--- INPUT FOR THIS TASK ---
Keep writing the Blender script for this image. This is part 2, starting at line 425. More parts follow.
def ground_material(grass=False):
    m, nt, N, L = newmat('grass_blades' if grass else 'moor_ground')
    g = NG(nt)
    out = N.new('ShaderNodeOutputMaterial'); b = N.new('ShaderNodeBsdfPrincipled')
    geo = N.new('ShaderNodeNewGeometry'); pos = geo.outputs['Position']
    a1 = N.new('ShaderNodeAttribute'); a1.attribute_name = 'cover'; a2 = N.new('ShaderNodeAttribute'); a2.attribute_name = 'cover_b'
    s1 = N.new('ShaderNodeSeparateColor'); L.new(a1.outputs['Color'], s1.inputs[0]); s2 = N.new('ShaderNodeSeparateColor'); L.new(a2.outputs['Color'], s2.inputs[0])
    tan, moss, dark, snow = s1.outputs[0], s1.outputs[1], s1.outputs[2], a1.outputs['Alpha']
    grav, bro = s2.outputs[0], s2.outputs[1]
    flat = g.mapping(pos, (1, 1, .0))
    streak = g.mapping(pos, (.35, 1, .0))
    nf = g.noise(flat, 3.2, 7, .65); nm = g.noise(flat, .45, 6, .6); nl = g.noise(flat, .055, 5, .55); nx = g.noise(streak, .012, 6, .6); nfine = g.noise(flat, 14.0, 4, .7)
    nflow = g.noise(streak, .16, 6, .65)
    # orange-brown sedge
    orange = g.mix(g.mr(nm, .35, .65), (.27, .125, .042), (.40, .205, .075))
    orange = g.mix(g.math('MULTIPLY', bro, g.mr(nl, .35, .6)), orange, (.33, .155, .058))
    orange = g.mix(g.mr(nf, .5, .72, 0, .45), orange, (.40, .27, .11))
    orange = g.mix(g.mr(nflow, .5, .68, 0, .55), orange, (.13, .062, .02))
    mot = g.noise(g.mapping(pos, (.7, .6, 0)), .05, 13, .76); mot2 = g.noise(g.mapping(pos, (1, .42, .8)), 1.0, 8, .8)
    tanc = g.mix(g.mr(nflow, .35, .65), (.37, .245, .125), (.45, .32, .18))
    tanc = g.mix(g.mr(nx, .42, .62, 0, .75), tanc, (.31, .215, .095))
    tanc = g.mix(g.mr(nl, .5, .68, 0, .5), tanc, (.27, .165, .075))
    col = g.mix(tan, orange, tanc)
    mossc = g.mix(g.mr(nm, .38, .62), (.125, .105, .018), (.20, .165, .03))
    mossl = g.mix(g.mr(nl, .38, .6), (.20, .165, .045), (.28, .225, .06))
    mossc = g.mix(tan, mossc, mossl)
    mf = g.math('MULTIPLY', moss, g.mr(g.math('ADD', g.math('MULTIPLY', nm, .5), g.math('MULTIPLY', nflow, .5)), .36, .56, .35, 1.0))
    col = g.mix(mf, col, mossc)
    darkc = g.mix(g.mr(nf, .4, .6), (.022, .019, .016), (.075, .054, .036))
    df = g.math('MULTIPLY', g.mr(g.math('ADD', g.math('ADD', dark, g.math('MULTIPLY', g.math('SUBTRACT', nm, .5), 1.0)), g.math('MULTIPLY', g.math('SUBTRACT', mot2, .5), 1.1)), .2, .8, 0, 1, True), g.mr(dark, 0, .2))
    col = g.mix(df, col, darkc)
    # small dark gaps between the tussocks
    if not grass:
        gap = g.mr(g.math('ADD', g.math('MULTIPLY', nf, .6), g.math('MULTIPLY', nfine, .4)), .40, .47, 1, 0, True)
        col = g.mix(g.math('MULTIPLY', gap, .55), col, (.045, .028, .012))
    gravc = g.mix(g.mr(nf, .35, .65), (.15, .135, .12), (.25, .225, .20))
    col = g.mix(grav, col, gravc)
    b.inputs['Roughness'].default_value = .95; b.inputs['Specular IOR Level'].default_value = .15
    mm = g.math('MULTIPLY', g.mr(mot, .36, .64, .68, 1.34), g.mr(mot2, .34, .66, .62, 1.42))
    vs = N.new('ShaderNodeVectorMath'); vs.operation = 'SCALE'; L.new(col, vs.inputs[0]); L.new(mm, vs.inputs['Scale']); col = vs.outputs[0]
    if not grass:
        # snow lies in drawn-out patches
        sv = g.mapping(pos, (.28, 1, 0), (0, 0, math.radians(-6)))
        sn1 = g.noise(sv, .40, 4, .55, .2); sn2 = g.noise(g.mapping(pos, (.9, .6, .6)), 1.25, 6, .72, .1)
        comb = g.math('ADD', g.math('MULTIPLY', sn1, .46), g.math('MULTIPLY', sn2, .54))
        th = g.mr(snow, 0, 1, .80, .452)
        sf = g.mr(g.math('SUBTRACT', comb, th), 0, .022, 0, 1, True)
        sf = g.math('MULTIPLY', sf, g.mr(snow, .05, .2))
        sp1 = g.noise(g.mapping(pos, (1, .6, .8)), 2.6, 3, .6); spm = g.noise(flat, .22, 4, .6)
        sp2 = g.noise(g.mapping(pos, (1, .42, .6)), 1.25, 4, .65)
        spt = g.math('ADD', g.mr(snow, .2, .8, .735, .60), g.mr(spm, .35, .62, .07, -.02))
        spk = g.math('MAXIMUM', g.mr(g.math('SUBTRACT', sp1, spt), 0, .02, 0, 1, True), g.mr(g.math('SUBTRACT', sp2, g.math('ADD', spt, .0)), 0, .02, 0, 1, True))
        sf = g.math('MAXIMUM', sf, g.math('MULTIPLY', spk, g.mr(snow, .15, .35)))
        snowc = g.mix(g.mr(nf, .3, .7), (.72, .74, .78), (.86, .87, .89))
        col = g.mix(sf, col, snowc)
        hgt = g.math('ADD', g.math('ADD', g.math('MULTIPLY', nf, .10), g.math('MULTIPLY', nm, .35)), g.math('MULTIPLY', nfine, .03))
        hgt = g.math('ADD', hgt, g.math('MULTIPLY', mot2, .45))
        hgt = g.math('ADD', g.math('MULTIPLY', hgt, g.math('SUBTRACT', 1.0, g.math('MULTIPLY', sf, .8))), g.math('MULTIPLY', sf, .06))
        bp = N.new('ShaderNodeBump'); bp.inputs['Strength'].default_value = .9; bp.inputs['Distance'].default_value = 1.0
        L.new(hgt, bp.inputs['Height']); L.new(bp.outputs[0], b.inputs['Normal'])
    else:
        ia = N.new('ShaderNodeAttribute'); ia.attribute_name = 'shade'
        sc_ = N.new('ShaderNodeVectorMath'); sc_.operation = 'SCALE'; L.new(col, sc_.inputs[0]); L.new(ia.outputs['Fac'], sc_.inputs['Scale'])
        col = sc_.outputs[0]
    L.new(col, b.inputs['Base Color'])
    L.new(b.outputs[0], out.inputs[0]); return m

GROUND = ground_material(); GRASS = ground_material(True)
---
--- INPUT FOR THIS TASK ---
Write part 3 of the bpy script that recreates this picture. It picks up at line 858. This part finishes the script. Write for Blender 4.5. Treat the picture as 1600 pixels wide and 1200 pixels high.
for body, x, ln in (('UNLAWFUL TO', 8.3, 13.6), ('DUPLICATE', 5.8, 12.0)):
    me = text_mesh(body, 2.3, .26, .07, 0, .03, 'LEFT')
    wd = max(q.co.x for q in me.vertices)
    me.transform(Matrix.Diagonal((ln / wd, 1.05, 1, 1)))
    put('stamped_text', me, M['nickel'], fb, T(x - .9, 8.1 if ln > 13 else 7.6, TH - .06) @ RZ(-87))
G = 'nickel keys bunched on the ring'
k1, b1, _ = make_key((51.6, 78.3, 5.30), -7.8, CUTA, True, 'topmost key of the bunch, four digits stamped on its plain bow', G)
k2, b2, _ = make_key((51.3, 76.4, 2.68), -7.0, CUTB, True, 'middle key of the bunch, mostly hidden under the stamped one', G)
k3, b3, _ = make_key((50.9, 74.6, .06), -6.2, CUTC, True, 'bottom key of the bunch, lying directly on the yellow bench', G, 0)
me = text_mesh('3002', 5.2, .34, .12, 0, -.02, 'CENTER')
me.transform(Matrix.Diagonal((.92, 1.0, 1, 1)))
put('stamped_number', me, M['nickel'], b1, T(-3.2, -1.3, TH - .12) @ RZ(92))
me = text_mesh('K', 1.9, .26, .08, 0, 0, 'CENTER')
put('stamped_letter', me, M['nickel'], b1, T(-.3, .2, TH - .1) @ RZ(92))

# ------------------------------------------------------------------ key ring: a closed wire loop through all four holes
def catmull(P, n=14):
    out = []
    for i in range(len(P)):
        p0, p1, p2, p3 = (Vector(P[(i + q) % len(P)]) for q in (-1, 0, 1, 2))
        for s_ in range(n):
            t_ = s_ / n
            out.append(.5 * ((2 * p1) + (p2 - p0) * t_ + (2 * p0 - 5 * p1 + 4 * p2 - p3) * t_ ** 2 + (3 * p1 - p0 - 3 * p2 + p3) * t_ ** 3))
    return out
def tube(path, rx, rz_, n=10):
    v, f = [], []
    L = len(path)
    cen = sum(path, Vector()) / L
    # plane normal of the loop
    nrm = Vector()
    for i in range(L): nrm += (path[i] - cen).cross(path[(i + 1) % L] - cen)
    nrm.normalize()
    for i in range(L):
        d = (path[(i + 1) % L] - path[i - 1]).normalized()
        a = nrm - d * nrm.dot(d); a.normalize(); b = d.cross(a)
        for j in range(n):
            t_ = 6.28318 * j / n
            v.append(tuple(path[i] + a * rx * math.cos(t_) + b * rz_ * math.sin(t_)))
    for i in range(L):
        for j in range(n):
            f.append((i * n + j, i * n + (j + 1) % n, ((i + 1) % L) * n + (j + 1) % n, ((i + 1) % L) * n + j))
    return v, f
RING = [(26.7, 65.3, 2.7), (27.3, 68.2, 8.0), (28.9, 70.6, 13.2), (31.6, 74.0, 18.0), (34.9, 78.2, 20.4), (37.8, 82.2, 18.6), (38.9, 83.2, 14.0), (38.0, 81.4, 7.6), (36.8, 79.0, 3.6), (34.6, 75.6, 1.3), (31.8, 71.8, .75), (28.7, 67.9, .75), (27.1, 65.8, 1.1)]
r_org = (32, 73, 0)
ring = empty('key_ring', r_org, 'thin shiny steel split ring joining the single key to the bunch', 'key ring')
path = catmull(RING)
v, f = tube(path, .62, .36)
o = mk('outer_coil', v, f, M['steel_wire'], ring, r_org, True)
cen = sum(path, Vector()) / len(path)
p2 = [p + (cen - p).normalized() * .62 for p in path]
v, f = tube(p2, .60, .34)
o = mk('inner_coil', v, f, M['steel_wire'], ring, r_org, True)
---
== WHAT IS ASKED ==
Every line holding "Blender" should be copied out.

== COMPLETE ANSWER ==
Keep writing the Blender script for this image. This is part 2, starting at line 425. More parts follow.
Write part 3 of the bpy script that recreates this picture. It picks up at line 858. This part finishes the script. Write for Blender 4.5. Treat the picture as 1600 pixels wide and 1200 pixels high.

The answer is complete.